┌─ Records for the task

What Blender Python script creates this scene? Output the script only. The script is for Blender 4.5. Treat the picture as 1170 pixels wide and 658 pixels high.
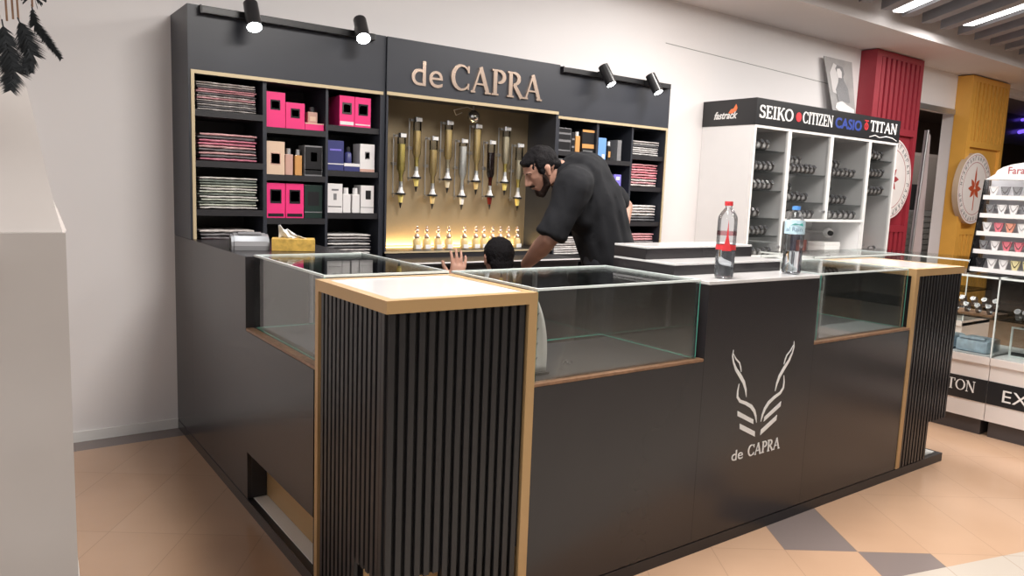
import bpy, bmesh, math, random
from mathutils import Vector, Matrix, noise
random.seed(7)
for o in list(bpy.data.objects): bpy.data.objects.remove(o)
SC = bpy.context.scene
COL = SC.collection
PI = math.pi

# ------------------------------------------------------------------ camera
CAM = Vector((-0.9356, -1.8619, 1.4175))
FWD = Vector((0.58455, 0.80103, -0.12904)); RGT = Vector((0.81014, -0.58494, 0.03885)); UPV = Vector((0.04436, 0.12725, 0.99088))
cd = bpy.data.cameras.new('camera'); cam = bpy.data.objects.new('camera', cd); COL.objects.link(cam)
mw = Matrix((( RGT.x, UPV.x, -FWD.x, CAM.x), (RGT.y, UPV.y, -FWD.y, CAM.y), (RGT.z, UPV.z, -FWD.z, CAM.z), (0, 0, 0, 1)))
cam.matrix_world = mw
cd.sensor_fit = 'HORIZONTAL'; cd.sensor_width = 36; cd.lens = 861.05 * 36 / 1170; cd.clip_start = .02
SC.camera = cam
# ------------------------------------------------------------------ world, lights, exposure
SC.view_settings.view_transform = 'Standard'; SC.view_settings.look = 'None'; SC.view_settings.gamma = 1
SC.view_settings.use_curve_mapping = False; SC.view_settings.exposure = 0.0
w = bpy.data.worlds.new('world'); SC.world = w; w.use_nodes = True
w.node_tree.nodes['Background'].inputs[0].default_value = (.93, .90, .90, 1)
w.node_tree.nodes['Background'].inputs[1].default_value = 0.85

def area(name, loc, sx, sy, power, color=(1, .95, .9), rot=(0, 0, 0), spread=PI):
    l = bpy.data.lights.new(name, 'AREA'); l.shape = 'RECTANGLE'; l.size = sx; l.size_y = sy; l.energy = power; l.color = color; l.spread = spread
    o = bpy.data.objects.new(name, l); COL.objects.link(o); o.location = loc; o.rotation_euler = rot
    return o
AD = math.atan2(.824, .567)          # direction of the ceiling slats and lamps
for (x, y, p) in [(.75, -.1, 110), (2.8, -1.5, 40), (4.4, .2, 70), (3.0, .9, 75), (-2.4, -1.5, 50), (6.2, 1.0, 60), (8.2, .4, 60), (1.0, -3.6, 18)]:
    area('ceiling_lamp_light', (x, y, 3.08), 1.6, .22, p, rot=(0, 0, AD))

# ------------------------------------------------------------------ helpers
def mat(name, color, rough=.5, metal=0., spec=.5, var=.04, scale=8., bump=0., bscale=40., alpha=1., emit=None, est=0., coat=0., trans=0.):
    m = bpy.data.materials.new(name); m.use_nodes = True
    nt = m.node_tree; b = nt.nodes['Principled BSDF']
    tc = nt.nodes.new('ShaderNodeTexCoord')
    nz = nt.nodes.new('ShaderNodeTexNoise'); nz.inputs['Scale'].default_value = scale; nz.inputs['Detail'].default_value = 4
    nt.links.new(tc.outputs['Object'], nz.inputs['Vector'])
    mx = nt.nodes.new('ShaderNodeMix'); mx.data_type = 'RGBA'
    c0 = [max(0, c * (1 - var)) for c in color[:3]] + [1]; c1 = [min(1, c * (1 + var)) for c in color[:3]] + [1]
    mx.inputs['A'].default_value = c0; mx.inputs['B'].default_value = c1
    nt.links.new(nz.outputs['Fac'], mx.inputs['Factor']); nt.links.new(mx.outputs['Result'], b.inputs['Base Color'])
    b.inputs['Roughness'].default_value = rough; b.inputs['Metallic'].default_value = metal
    b.inputs['Specular IOR Level'].default_value = spec; b.inputs['Coat Weight'].default_value = coat
    b.inputs['Transmission Weight'].default_value = trans
    if bump:
        n2 = nt.nodes.new('ShaderNodeTexNoise'); n2.inputs['Scale'].default_value = bscale; n2.inputs['Detail'].default_value = 3
        nt.links.new(tc.outputs['Object'], n2.inputs['Vector'])
        bp = nt.nodes.new('ShaderNodeBump'); bp.inputs['Strength'].default_value = bump; bp.inputs['Distance'].default_value = .01
        nt.links.new(n2.outputs['Fac'], bp.inputs['Height']); nt.links.new(bp.outputs['Normal'], b.inputs['Normal'])
    if emit:
        b.inputs['Emission Color'].default_value = (*emit, 1); b.inputs['Emission Strength'].default_value = est
    return m

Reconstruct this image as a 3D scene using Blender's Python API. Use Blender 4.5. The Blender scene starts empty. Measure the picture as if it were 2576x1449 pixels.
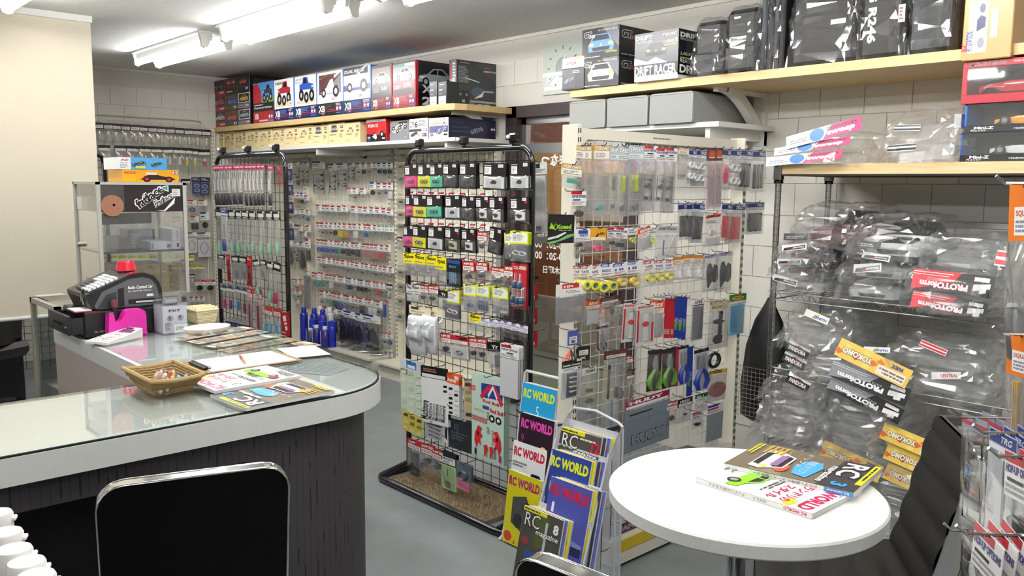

└─

Aim - Copy out the whole listing exactly, and don't carry over any pictures.

Task answer -
What Blender Python script creates this scene? Output the script only. The script is for Blender 4.5. Treat the picture as 1170 pixels wide and 658 pixels high.
import bpy, bmesh, math, random
from mathutils import Vector, Matrix, noise
random.seed(7)
for o in list(bpy.data.objects): bpy.data.objects.remove(o)
SC = bpy.context.scene
COL = SC.collection
PI = math.pi

# ------------------------------------------------------------------ camera
CAM = Vector((-0.9356, -1.8619, 1.4175))
FWD = Vector((0.58455, 0.80103, -0.12904)); RGT = Vector((0.81014, -0.58494, 0.03885)); UPV = Vector((0.04436, 0.12725, 0.99088))
cd = bpy.data.cameras.new('camera'); cam = bpy.data.objects.new('camera', cd); COL.objects.link(cam)
mw = Matrix((( RGT.x, UPV.x, -FWD.x, CAM.x), (RGT.y, UPV.y, -FWD.y, CAM.y), (RGT.z, UPV.z, -FWD.z, CAM.z), (0, 0, 0, 1)))
cam.matrix_world = mw
cd.sensor_fit = 'HORIZONTAL'; cd.sensor_width = 36; cd.lens = 861.05 * 36 / 1170; cd.clip_start = .02
SC.camera = cam
# ------------------------------------------------------------------ world, lights, exposure
SC.view_settings.view_transform = 'Standard'; SC.view_settings.look = 'None'; SC.view_settings.gamma = 1
SC.view_settings.use_curve_mapping = False; SC.view_settings.exposure = 0.0
w = bpy.data.worlds.new('world'); SC.world = w; w.use_nodes = True
w.node_tree.nodes['Background'].inputs[0].default_value = (.93, .90, .90, 1)
w.node_tree.nodes['Background'].inputs[1].default_value = 0.85

def area(name, loc, sx, sy, power, color=(1, .95, .9), rot=(0, 0, 0), spread=PI):
    l = bpy.data.lights.new(name, 'AREA'); l.shape = 'RECTANGLE'; l.size = sx; l.size_y = sy; l.energy = power; l.color = color; l.spread = spread
    o = bpy.data.objects.new(name, l); COL.objects.link(o); o.location = loc; o.rotation_euler = rot
    return o
AD = math.atan2(.824, .567)          # direction of the ceiling slats and lamps
for (x, y, p) in [(.75, -.1, 110), (2.8, -1.5, 40), (4.4, .2, 70), (3.0, .9, 75), (-2.4, -1.5, 50), (6.2, 1.0, 60), (8.2, .4, 60), (1.0, -3.6, 18)]:
    area('ceiling_lamp_light', (x, y, 3.08), 1.6, .22, p, rot=(0, 0, AD))

# ------------------------------------------------------------------ helpers
def mat(name, color, rough=.5, metal=0., spec=.5, var=.04, scale=8., bump=0., bscale=40., alpha=1., emit=None, est=0., coat=0., trans=0.):
    m = bpy.data.materials.new(name); m.use_nodes = True
    nt = m.node_tree; b = nt.nodes['Principled BSDF']
    tc = nt.nodes.new('ShaderNodeTexCoord')
    nz = nt.nodes.new('ShaderNodeTexNoise'); nz.inputs['Scale'].default_value = scale; nz.inputs['Detail'].default_value = 4
    nt.links.new(tc.outputs['Object'], nz.inputs['Vector'])
    mx = nt.nodes.new('ShaderNodeMix'); mx.data_type = 'RGBA'
    c0 = [max(0, c * (1 - var)) for c in color[:3]] + [1]; c1 = [min(1, c * (1 + var)) for c in color[:3]] + [1]
    mx.inputs['A'].default_value = c0; mx.inputs['B'].default_value = c1
    nt.links.new(nz.outputs['Fac'], mx.inputs['Factor']); nt.links.new(mx.outputs['Result'], b.inputs['Base Color'])
    b.inputs['Roughness'].default_value = rough; b.inputs['Metallic'].default_value = metal
    b.inputs['Specular IOR Level'].default_value = spec; b.inputs['Coat Weight'].default_value = coat
    b.inputs['Transmission Weight'].default_value = trans
    if bump:
        n2 = nt.nodes.new('ShaderNodeTexNoise'); n2.inputs['Scale'].default_value = bscale; n2.inputs['Detail'].default_value = 3
        nt.links.new(tc.outputs['Object'], n2.inputs['Vector'])
        bp = nt.nodes.new('ShaderNodeBump'); bp.inputs['Strength'].default_value = bump; bp.inputs['Distance'].default_value = .01
        nt.links.new(n2.outputs['Fac'], bp.inputs['Height']); nt.links.new(bp.outputs['Normal'], b.inputs['Normal'])
    if emit:
        b.inputs['Emission Color'].default_value = (*emit, 1); b.inputs['Emission Strength'].default_value = est
    return m

Reconstruct this image as a 3D scene using Blender's Python API. Use Blender 4.5. The Blender scene starts empty. Measure the picture as if it were 2576x1449 pixels.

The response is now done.